Are you able to retype all the records below exactly?
━━━ INPUT ━━━
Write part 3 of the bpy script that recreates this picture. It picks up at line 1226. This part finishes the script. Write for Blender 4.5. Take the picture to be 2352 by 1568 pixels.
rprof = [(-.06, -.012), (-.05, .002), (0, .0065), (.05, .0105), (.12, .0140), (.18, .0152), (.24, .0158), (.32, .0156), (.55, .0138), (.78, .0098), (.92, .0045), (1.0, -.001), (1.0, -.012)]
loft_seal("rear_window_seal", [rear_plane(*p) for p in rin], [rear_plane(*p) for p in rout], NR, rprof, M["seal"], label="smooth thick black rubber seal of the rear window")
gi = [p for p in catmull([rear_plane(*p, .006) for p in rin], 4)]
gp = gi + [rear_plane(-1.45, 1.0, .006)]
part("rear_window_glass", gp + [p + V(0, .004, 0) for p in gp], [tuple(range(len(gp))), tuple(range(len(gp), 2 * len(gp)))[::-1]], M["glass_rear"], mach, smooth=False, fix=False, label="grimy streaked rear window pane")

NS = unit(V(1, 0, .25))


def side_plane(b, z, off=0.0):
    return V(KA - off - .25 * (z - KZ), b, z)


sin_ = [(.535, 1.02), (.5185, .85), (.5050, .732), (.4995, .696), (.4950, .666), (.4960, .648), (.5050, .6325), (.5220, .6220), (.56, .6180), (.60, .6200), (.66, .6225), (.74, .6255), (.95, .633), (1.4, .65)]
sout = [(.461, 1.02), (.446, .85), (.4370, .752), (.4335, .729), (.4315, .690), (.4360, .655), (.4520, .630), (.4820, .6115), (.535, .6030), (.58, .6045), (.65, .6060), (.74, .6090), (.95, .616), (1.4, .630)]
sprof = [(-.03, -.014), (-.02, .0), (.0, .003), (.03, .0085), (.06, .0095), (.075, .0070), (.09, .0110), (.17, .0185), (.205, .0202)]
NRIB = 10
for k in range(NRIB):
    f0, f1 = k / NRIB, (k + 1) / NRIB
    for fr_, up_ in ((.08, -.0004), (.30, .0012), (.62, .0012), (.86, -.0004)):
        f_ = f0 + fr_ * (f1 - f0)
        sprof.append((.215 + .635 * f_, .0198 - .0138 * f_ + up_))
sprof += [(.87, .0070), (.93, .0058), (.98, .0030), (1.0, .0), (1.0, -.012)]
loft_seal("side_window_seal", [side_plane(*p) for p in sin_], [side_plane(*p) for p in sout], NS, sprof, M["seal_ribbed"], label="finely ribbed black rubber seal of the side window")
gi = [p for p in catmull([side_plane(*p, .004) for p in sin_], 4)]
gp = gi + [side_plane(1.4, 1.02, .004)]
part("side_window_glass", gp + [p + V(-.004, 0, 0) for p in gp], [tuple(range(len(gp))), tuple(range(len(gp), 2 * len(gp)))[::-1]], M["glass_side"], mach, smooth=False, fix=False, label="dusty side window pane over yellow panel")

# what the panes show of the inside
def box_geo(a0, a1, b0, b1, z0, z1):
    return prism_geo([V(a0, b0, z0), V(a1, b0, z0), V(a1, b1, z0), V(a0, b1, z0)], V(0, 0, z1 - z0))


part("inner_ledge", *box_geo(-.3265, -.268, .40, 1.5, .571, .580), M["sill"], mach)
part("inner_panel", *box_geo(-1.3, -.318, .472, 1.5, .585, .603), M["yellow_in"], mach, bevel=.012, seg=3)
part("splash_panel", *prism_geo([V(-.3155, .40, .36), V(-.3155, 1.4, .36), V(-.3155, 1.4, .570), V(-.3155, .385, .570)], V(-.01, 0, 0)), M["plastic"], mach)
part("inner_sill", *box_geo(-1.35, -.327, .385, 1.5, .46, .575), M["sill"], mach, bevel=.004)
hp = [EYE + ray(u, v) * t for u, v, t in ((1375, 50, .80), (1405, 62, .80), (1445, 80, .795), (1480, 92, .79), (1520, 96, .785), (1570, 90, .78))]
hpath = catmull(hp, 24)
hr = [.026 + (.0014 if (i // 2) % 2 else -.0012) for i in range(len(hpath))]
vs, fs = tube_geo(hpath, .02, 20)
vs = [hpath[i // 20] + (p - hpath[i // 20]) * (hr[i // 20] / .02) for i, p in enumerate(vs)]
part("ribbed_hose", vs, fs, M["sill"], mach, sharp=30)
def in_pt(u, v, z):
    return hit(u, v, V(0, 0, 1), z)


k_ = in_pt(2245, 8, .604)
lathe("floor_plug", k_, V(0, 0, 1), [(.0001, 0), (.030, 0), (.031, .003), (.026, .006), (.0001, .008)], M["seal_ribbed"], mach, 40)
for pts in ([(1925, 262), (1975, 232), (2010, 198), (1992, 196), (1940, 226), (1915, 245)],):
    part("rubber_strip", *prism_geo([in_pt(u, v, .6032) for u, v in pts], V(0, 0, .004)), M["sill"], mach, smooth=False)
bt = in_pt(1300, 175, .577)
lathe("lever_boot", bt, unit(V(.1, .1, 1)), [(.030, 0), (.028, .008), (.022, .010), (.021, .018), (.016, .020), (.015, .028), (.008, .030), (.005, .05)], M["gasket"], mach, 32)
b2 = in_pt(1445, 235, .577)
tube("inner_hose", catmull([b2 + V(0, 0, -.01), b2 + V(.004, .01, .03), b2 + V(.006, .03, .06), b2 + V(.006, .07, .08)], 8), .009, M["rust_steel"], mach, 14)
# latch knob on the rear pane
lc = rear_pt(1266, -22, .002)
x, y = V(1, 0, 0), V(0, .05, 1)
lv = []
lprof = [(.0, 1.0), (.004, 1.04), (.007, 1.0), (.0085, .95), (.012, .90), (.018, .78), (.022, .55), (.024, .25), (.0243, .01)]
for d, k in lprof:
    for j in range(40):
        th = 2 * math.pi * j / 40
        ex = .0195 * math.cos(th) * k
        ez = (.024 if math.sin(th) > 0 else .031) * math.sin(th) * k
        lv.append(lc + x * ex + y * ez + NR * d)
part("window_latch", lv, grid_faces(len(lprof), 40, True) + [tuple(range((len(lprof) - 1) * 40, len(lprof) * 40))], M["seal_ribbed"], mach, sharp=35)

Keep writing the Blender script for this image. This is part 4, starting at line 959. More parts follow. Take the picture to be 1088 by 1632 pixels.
━━━
**COMPLETE OUTPUT**
Write part 3 of the bpy script that recreates this picture. It picks up at line 1226. This part finishes the script. Write for Blender 4.5. Take the picture to be 2352 by 1568 pixels.
rprof = [(-.06, -.012), (-.05, .002), (0, .0065), (.05, .0105), (.12, .0140), (.18, .0152), (.24, .0158), (.32, .0156), (.55, .0138), (.78, .0098), (.92, .0045), (1.0, -.001), (1.0, -.012)]
loft_seal("rear_window_seal", [rear_plane(*p) for p in rin], [rear_plane(*p) for p in rout], NR, rprof, M["seal"], label="smooth thick black rubber seal of the rear window")
gi = [p for p in catmull([rear_plane(*p, .006) for p in rin], 4)]
gp = gi + [rear_plane(-1.45, 1.0, .006)]
part("rear_window_glass", gp + [p + V(0, .004, 0) for p in gp], [tuple(range(len(gp))), tuple(range(len(gp), 2 * len(gp)))[::-1]], M["glass_rear"], mach, smooth=False, fix=False, label="grimy streaked rear window pane")

NS = unit(V(1, 0, .25))


def side_plane(b, z, off=0.0):
    return V(KA - off - .25 * (z - KZ), b, z)


sin_ = [(.535, 1.02), (.5185, .85), (.5050, .732), (.4995, .696), (.4950, .666), (.4960, .648), (.5050, .6325), (.5220, .6220), (.56, .6180), (.60, .6200), (.66, .6225), (.74, .6255), (.95, .633), (1.4, .65)]
sout = [(.461, 1.02), (.446, .85), (.4370, .752), (.4335, .729), (.4315, .690), (.4360, .655), (.4520, .630), (.4820, .6115), (.535, .6030), (.58, .6045), (.65, .6060), (.74, .6090), (.95, .616), (1.4, .630)]
sprof = [(-.03, -.014), (-.02, .0), (.0, .003), (.03, .0085), (.06, .0095), (.075, .0070), (.09, .0110), (.17, .0185), (.205, .0202)]
NRIB = 10
for k in range(NRIB):
    f0, f1 = k / NRIB, (k + 1) / NRIB
    for fr_, up_ in ((.08, -.0004), (.30, .0012), (.62, .0012), (.86, -.0004)):
        f_ = f0 + fr_ * (f1 - f0)
        sprof.append((.215 + .635 * f_, .0198 - .0138 * f_ + up_))
sprof += [(.87, .0070), (.93, .0058), (.98, .0030), (1.0, .0), (1.0, -.012)]
loft_seal("side_window_seal", [side_plane(*p) for p in sin_], [side_plane(*p) for p in sout], NS, sprof, M["seal_ribbed"], label="finely ribbed black rubber seal of the side window")
gi = [p for p in catmull([side_plane(*p, .004) for p in sin_], 4)]
gp = gi + [side_plane(1.4, 1.02, .004)]
part("side_window_glass", gp + [p + V(-.004, 0, 0) for p in gp], [tuple(range(len(gp))), tuple(range(len(gp), 2 * len(gp)))[::-1]], M["glass_side"], mach, smooth=False, fix=False, label="dusty side window pane over yellow panel")

# what the panes show of the inside
def box_geo(a0, a1, b0, b1, z0, z1):
    return prism_geo([V(a0, b0, z0), V(a1, b0, z0), V(a1, b1, z0), V(a0, b1, z0)], V(0, 0, z1 - z0))


part("inner_ledge", *box_geo(-.3265, -.268, .40, 1.5, .571, .580), M["sill"], mach)
part("inner_panel", *box_geo(-1.3, -.318, .472, 1.5, .585, .603), M["yellow_in"], mach, bevel=.012, seg=3)
part("splash_panel", *prism_geo([V(-.3155, .40, .36), V(-.3155, 1.4, .36), V(-.3155, 1.4, .570), V(-.3155, .385, .570)], V(-.01, 0, 0)), M["plastic"], mach)
part("inner_sill", *box_geo(-1.35, -.327, .385, 1.5, .46, .575), M["sill"], mach, bevel=.004)
hp = [EYE + ray(u, v) * t for u, v, t in ((1375, 50, .80), (1405, 62, .80), (1445, 80, .795), (1480, 92, .79), (1520, 96, .785), (1570, 90, .78))]
hpath = catmull(hp, 24)
hr = [.026 + (.0014 if (i // 2) % 2 else -.0012) for i in range(len(hpath))]
vs, fs = tube_geo(hpath, .02, 20)
vs = [hpath[i // 20] + (p - hpath[i // 20]) * (hr[i // 20] / .02) for i, p in enumerate(vs)]
part("ribbed_hose", vs, fs, M["sill"], mach, sharp=30)
def in_pt(u, v, z):
    return hit(u, v, V(0, 0, 1), z)


k_ = in_pt(2245, 8, .604)
lathe("floor_plug", k_, V(0, 0, 1), [(.0001, 0), (.030, 0), (.031, .003), (.026, .006), (.0001, .008)], M["seal_ribbed"], mach, 40)
for pts in ([(1925, 262), (1975, 232), (2010, 198), (1992, 196), (1940, 226), (1915, 245)],):
    part("rubber_strip", *prism_geo([in_pt(u, v, .6032) for u, v in pts], V(0, 0, .004)), M["sill"], mach, smooth=False)
bt = in_pt(1300, 175, .577)
lathe("lever_boot", bt, unit(V(.1, .1, 1)), [(.030, 0), (.028, .008), (.022, .010), (.021, .018), (.016, .020), (.015, .028), (.008, .030), (.005, .05)], M["gasket"], mach, 32)
b2 = in_pt(1445, 235, .577)
tube("inner_hose", catmull([b2 + V(0, 0, -.01), b2 + V(.004, .01, .03), b2 + V(.006, .03, .06), b2 + V(.006, .07, .08)], 8), .009, M["rust_steel"], mach, 14)
# latch knob on the rear pane
lc = rear_pt(1266, -22, .002)
x, y = V(1, 0, 0), V(0, .05, 1)
lv = []
lprof = [(.0, 1.0), (.004, 1.04), (.007, 1.0), (.0085, .95), (.012, .90), (.018, .78), (.022, .55), (.024, .25), (.0243, .01)]
for d, k in lprof:
    for j in range(40):
        th = 2 * math.pi * j / 40
        ex = .0195 * math.cos(th) * k
        ez = (.024 if math.sin(th) > 0 else .031) * math.sin(th) * k
        lv.append(lc + x * ex + y * ez + NR * d)
part("window_latch", lv, grid_faces(len(lprof), 40, True) + [tuple(range((len(lprof) - 1) * 40, len(lprof) * 40))], M["seal_ribbed"], mach, sharp=35)

Keep writing the Blender script for this image. This is part 4, starting at line 959. More parts follow. Take the picture to be 1088 by 1632 pixels.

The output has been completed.